It was Oscar Wilde who said that “To define is to limit,” and we all know it’s true.
In honor of Valentine’s Day, I will not try to define love — although I have tried before. Instead, I’ll speak of its importance — and it’s limitlessness.
I think it’s a testimony to love, not that love needs my testimony, that despite all the heartbreak I have experienced in this life, I remain able to say with a true and open heart that nothing is more important than love.
Nothing in this world is more important than love. Secretly knowing the importance of love, but often feeling unworthy or incapable of love, we circle around it, instead of planting our feet and radiating it. The truth that somehow escapes us is that love is limitless — it is, happily, an unlimited and renewable resource to us all.
Some people try to tell me that hate, too, is unlimited and renewable, but I think hate is a form of love — a disappointed and fearful misunderstanding about the limitlessness and accessibility of love.
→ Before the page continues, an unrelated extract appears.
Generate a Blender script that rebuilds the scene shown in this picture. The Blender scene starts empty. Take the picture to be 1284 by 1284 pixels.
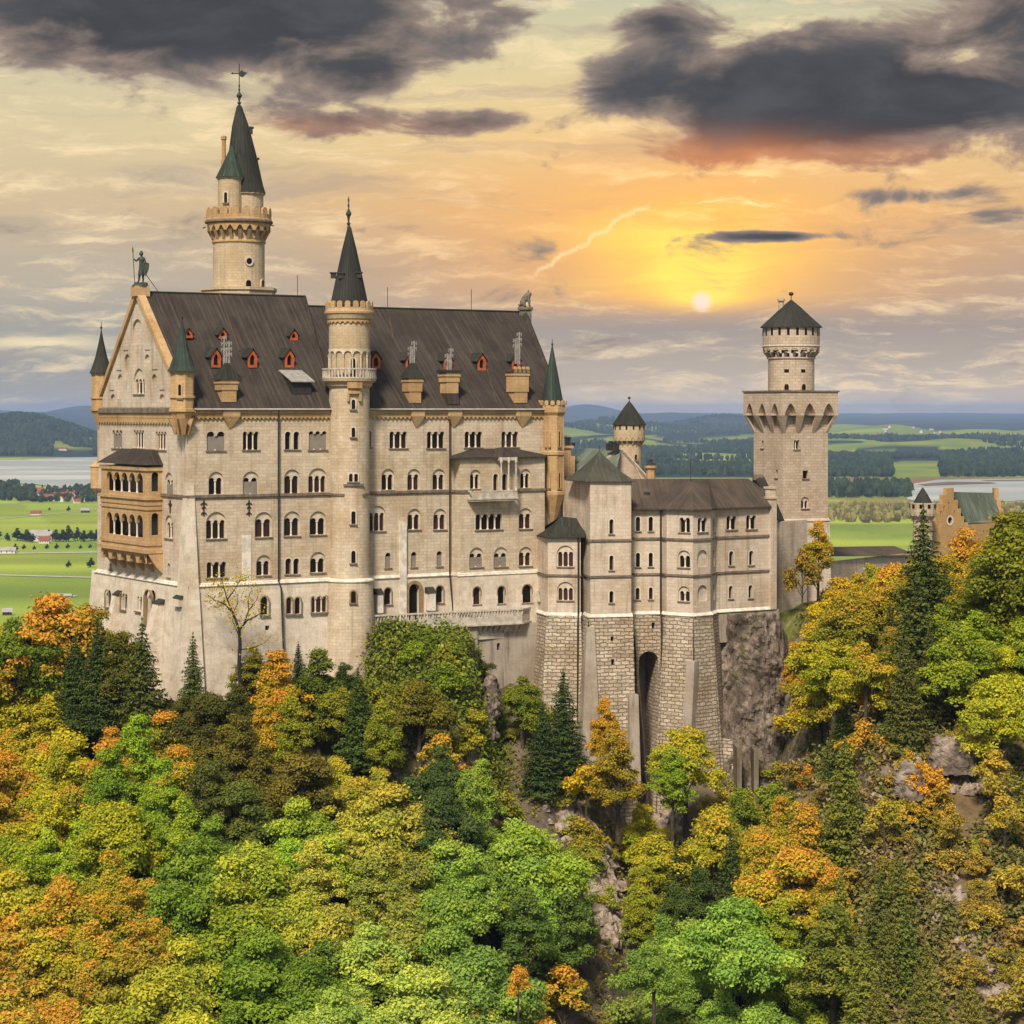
import bpy, math, random
import numpy as np
from mathutils import Vector
from mathutils.geometry import delaunay_2d_cdt
R = math.radians
SC = bpy.context.scene
COL = SC.collection

# ------------------------------------------------------------------ camera
F = 2800.0          # focal length in photo pixels (photo 1284 px wide)
CX, HY = 642.0, 514.0
cam_d = bpy.data.cameras.new('camera')
cam = bpy.data.objects.new('camera', cam_d); COL.objects.link(cam)
cam.location = (0, 0, 0); cam.rotation_euler = (R(90), 0, 0)
cam_d.sensor_width = 36; cam_d.sensor_fit = 'HORIZONTAL'
cam_d.lens = F / 1284 * 36
cam_d.shift_x = 0; cam_d.shift_y = -(642 - HY) / 1284
cam_d.clip_start = 0.5; cam_d.clip_end = 300000
SC.camera = cam

# ------------------------------------------------------------------ node helpers
class NT:
    def __init__(s, tree): s.t = tree
    def n(s, typ, ins=None, **kw):
        nd = s.t.nodes.new(typ)
        for k, v in kw.items(): setattr(nd, k, v)
        if ins:
            for k, v in ins.items(): s.put(nd.inputs[k], v)
        return nd
    def put(s, inp, v):
        if isinstance(v, bpy.types.NodeSocket): s.t.links.new(v, inp)
        elif isinstance(v, (tuple, list)) and len(v) == 3 and inp.type == 'RGBA': inp.default_value = (*v, 1)
        else: inp.default_value = v
    def m(s, op, a, b=0.0, c=0.0, clamp=False):
        nd = s.t.nodes.new('ShaderNodeMath'); nd.operation = op; nd.use_clamp = clamp
        s.put(nd.inputs[0], a); s.put(nd.inputs[1], b); s.put(nd.inputs[2], c)
        return nd.outputs[0]
    def mix(s, f, a, b, mode='MIX'):
        nd = s.t.nodes.new('ShaderNodeMix'); nd.data_type = 'RGBA'; nd.blend_type = mode
        s.put(nd.inputs[0], f); s.put(nd.inputs[6], a); s.put(nd.inputs[7], b)
        return nd.outputs[2]
    def ramp(s, f, stops, interp='LINEAR'):
        nd = s.t.nodes.new('ShaderNodeValToRGB'); cr = nd.color_ramp; cr.interpolation = interp
        while len(cr.elements) < len(stops): cr.elements.new(0.5)
        for e, (p, c) in zip(cr.elements, stops):
            e.position = p; e.color = (c, c, c, 1) if isinstance(c, (int, float)) else (*c, 1)
        s.put(nd.inputs[0], f); return nd.outputs[0]
    def ss(s, x, a, b):
        nd = s.t.nodes.new('ShaderNodeMapRange'); nd.interpolation_type = 'SMOOTHSTEP'
        s.put(nd.inputs[0], x); nd.inputs[1].default_value = a; nd.inputs[2].default_value = b
        return nd.outputs[0]
    def xyz(s, x, y, z=0.0):
        nd = s.t.nodes.new('ShaderNodeCombineXYZ')
        for i, v in enumerate((x, y, z)): s.put(nd.inputs[i], v)
        return nd.outputs[0]
    def noise(s, vec, scale, detail=4, rough=0.5, dist=0.0):
        nd = s.n('ShaderNodeTexNoise', {'Vector': vec, 'Scale': scale, 'Detail': detail, 'Roughness': rough, 'Distortion': dist})
        return nd.outputs[0]

# ------------------------------------------------------------------ sky (world)
SUN_AZ, SUN_EL = 194.0, 47.0     # lamp: high, warm, from behind the camera
wd = bpy.data.worlds.new('World'); SC.world = wd; wd.use_nodes = True
w = NT(wd.node_tree); wd.node_tree.nodes.clear()
tc = w.n('ShaderNodeTexCoord'); sep = w.n('ShaderNodeSeparateXYZ', {0: tc.outputs['Generated']})
X_, Y_, Z_ = sep.outputs
az = w.m('ARCTAN2', X_, Y_); el = w.m('ARCSINE', Z_)
def PA(px): return math.atan((px - CX) / F)
def PE(py): return math.atan((HY - py) / F)
u1 = w.m('MULTIPLY', az, 9.0); v1 = w.m('MULTIPLY', el, 24.0)
warp = w.noise(w.xyz(u1, v1, 3.1), 1.3, 5, 0.6)
streak = w.noise(w.xyz(w.m('MULTIPLY', az, 5.0), w.m('ADD', w.m('MULTIPLY', el, 60.0), w.m('MULTIPLY', warp, 1.6)), 0.0), 1.0, 6, 0.6)
fine = w.noise(w.xyz(w.m('MULTIPLY', az, 16.0), w.m('ADD', w.m('MULTIPLY', el, 95.0), w.m('MULTIPLY', warp, 2.2)), 5.0), 1.2, 7, 0.66)
eln = w.m('MULTIPLY', el, 1 / 0.2, clamp=True)                       # 0 horizon .. 1 just above the frame
base = w.ramp(eln, [(0.0, (.60, .50, .38)), (0.08, (.48, .40, .32)), (0.18, (.36, .30, .26)), (0.33, (.46, .33, .235)),
                    (0.45, (.66, .42, .205)), (0.6, (.76, .56, .27)), (0.8, (.66, .57, .33)), (1.0, (.42, .47, .38))])
lr = w.ss(az, PA(60), PA(760))                                      # cooler towards the left, low down
low = w.ss(el, PE(350), PE(455))
cool = w.m('MULTIPLY', w.m('SUBTRACT', 1.0, lr), low)
base = w.mix(w.m('MULTIPLY', w.m('SUBTRACT', 1.0, lr), .45), base, (.50, .49, .38))
base = w.mix(w.m('MULTIPLY', cool, .75), base, (.27, .275, .28))
def gauss(cx, cy, sx, sy, k=1.0):
    dx = w.m('MULTIPLY', w.m('SUBTRACT', az, PA(cx)), F / sx)
    dy = w.m('MULTIPLY', w.m('SUBTRACT', el, PE(cy)), F / sy)
    q = w.m('ADD', w.m('MULTIPLY', dx, dx), w.m('MULTIPLY', dy, dy))
    g = w.m('POWER', 2.718, w.m('MULTIPLY', q, -1.0))
    return w.m('MULTIPLY', g, k)
# pale streaks and dull bands of thin cloud
base = w.mix(w.m('MULTIPLY', w.ss(fine, .48, .70), .65), base, (.95, .74, .44))
base = w.mix(w.m('MULTIPLY', w.ss(streak, .50, .68), .55), base, (.35, .29, .25))
base = w.mix(w.m('MULTIPLY', w.m('MULTIPLY', w.ss(fine, .45, .62), gauss(1100, 480, 260, 32)), .7), base, (.95, .70, .42))
base = w.mix(w.m('MULTIPLY', w.m('MULTIPLY', w.ss(fine, .35, .5), gauss(50, 432, 90, 10)), .8), base, (.9, .74, .45))
base = w.mix(gauss(700, 505, 500, 22, .35), base, (.75, .58, .42))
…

If you’re like me, you have no special someone to love this Valentine’s Day. If you are like me, the people you love most are with their father this Valentine’s Day and so you will spend it either alone or maybe with a friend, not exactly ignoring, but not really celebrating it, either.
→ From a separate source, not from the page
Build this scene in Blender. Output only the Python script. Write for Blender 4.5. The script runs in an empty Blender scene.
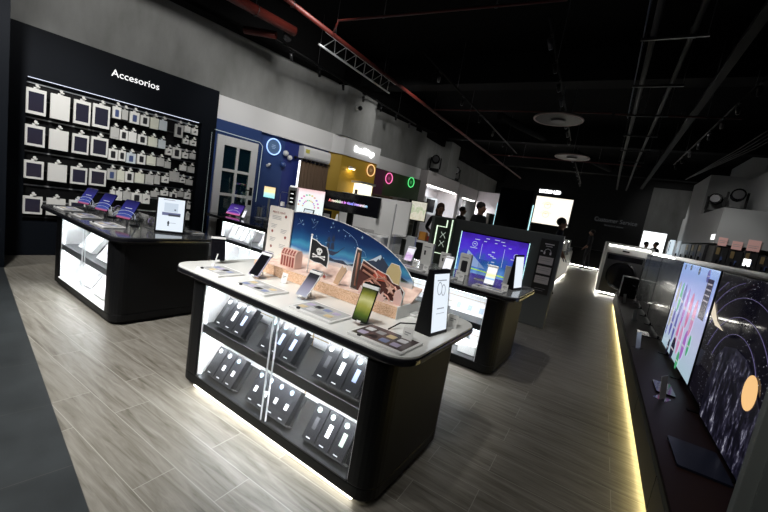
import bpy, bmesh, math, random
from mathutils import Vector, Matrix, Euler
random.seed(7)
S = bpy.context.scene
COL = S.collection
PI = math.pi
def rad(a): return a * PI / 180

# ------------------------------------------------------------ materials
MATS = {}
def mat(name, col=(.5, .5, .5), rough=.5, metal=0, emit=None, es=0, alpha=1, coat=0, spec=.5):
    if name in MATS: return MATS[name]
    m = bpy.data.materials.new(name); m.use_nodes = True
    b = m.node_tree.nodes['Principled BSDF']
    b.inputs['Base Color'].default_value = (*col, 1)
    b.inputs['Roughness'].default_value = rough
    b.inputs['Metallic'].default_value = metal
    b.inputs['Specular IOR Level'].default_value = spec
    b.inputs['Coat Weight'].default_value = coat
    if emit is not None:
        b.inputs['Emission Color'].default_value = (*emit, 1)
        b.inputs['Emission Strength'].default_value = es
    b.inputs['Alpha'].default_value = alpha
    MATS[name] = m
    return m
def nd(m, typ, **kw):
    n = m.node_tree.nodes.new(typ)
    for k, v in kw.items():
        if hasattr(n, k) and not k[0].isupper(): setattr(n, k, v)
        else: n.inputs[k.replace('_', ' ')].default_value = v
    return n
def lk(m, a, b): m.node_tree.links.new(a, b)
def ramp(m, stops, interp='LINEAR'):
    n = m.node_tree.nodes.new('ShaderNodeValToRGB'); n.color_ramp.interpolation = interp
    e = n.color_ramp.elements
    while len(e) < len(stops): e.new(.5)
    for i, (p, c) in enumerate(stops):
        e[i].position = p; e[i].color = (*c, 1) if len(c) == 3 else c
    return n
def bsdf(m): return m.node_tree.nodes['Principled BSDF']

def glass_mat(name, tint=(1, 1, 1), refl=.06, rough=.02):
    m = bpy.data.materials.new(name); m.use_nodes = True; nt = m.node_tree
    nt.nodes.remove(nt.nodes['Principled BSDF'])
    out = nt.nodes['Material Output']
    t = nd(m, 'ShaderNodeBsdfTransparent'); t.inputs[0].default_value = (*tint, 1)
    g = nd(m, 'ShaderNodeBsdfGlossy'); g.inputs['Roughness'].default_value = rough
    mx = nd(m, 'ShaderNodeMixShader'); fr = nd(m, 'ShaderNodeLayerWeight'); fr.inputs[0].default_value = .5
    pw = nd(m, 'ShaderNodeMath', operation='POWER'); pw.inputs[1].default_value = 4; m2 = nd(m, 'ShaderNodeMath', operation='MULTIPLY'); m2.inputs[1].default_value = .4
    ad = nd(m, 'ShaderNodeMath', operation='ADD'); ad.inputs[1].default_value = refl * .6
    lk(m, fr.outputs['Facing'], pw.inputs[0]); lk(m, pw.outputs[0], m2.inputs[0]); lk(m, m2.outputs[0], ad.inputs[0]); lk(m, ad.outputs[0], mx.inputs[0])
    lk(m, t.outputs[0], mx.inputs[1]); lk(m, g.outputs[0], mx.inputs[2]); lk(m, mx.outputs[0], out.inputs[0])
    MATS[name] = m
    return m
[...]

I do not want to belittle Valentine’s Day, especially because it might sound like sour grapes, but it is true that Valentine’s Day is a commercial holiday, promoted by commercial forces to further the interests of capitalism. Valentine’s Day defines love in a specific way, and thus limits it. These limits, or boundaries, put some of us on the right side of love, and some of on the wrong side, which leads to sorrow and disappointment. Oscar Wilde said:
It takes a great deal of courage to see the world in all its tainted glory, and still to love it.
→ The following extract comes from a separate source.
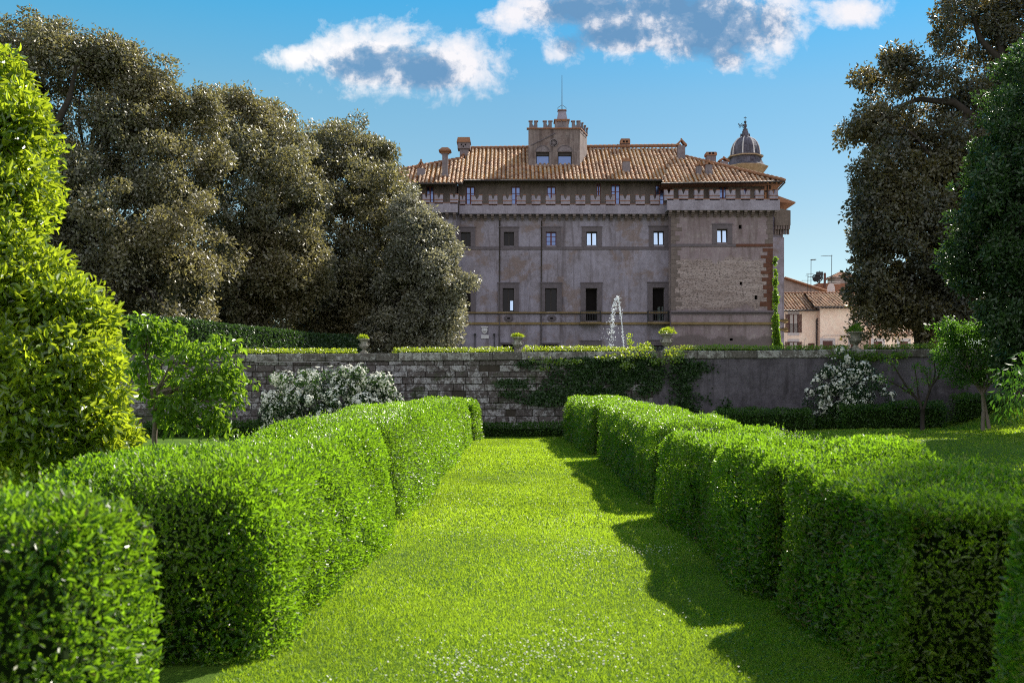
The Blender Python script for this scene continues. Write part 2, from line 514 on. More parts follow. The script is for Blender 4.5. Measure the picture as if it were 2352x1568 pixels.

Between the capitalism and our longing for love, we, if we are coupled, expect great things from Valentine’s Day, or if we are single, we may feel underlying regret that we are no one’s Valentine. My only solution is to love as wholly as I can.
So, dear, if you are a lonely heart this Valentine’s Day, know that I stand for you. And, if you are a disappointed Valentine, heed this final bit of Wilde wisdom:
Never love anyone who treats you like you’re ordinary.